On his visit at Oregon, Khalil went out of his way to make his own visits with people in the chemistry department –his major. He had learned his first time going through the recruiting process not to go to a place solely for football, but rather, a place that set him up for success, both on and off the field.

Khalil’s father knew firsthand how important college was outside of sports. Even with three boxes filled with recruiting offers, Lamont never played Division I football. A torn ACL in his senior year of high school forced him out of the sport. He went to the University of Wyoming before transferring to play baseball at Midland Lutheran College, a NAIA school.

Lamont made sure that his kids knew that there was more to life than sports. Khalil made that a priority in his college choice.

“You’re never promised another day of playing,” Khalil said, “but school is always going to be there for you.”

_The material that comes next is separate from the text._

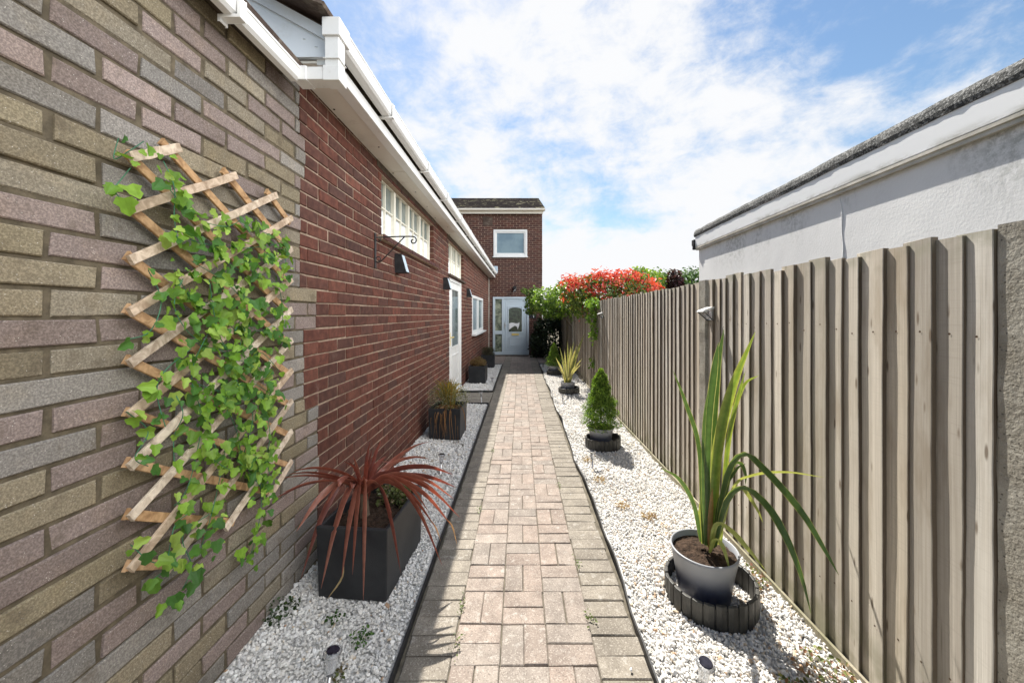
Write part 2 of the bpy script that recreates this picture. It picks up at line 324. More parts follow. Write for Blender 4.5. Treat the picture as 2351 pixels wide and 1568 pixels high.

Each week, Khalil has seen more playing time. He recorded a single tackle, on special teams, in his first game against Eastern Washington. Last week, in Oregon’s 62-20 loss at home to Utah, Khalil played the majority of the second half. He’s got six total tackles and a tackle for loss coming off the bench this season.

For people who only looked at the two-stars next to his name on recruiting sites, seeing Khalil on the field might come as a surprise. But to his family, and the people of Meridian, his early success is anything but a shock.

“He always had the work ethic and the drive to be successful,” Lamont said. “I expected him to be able to get on the field and play well.”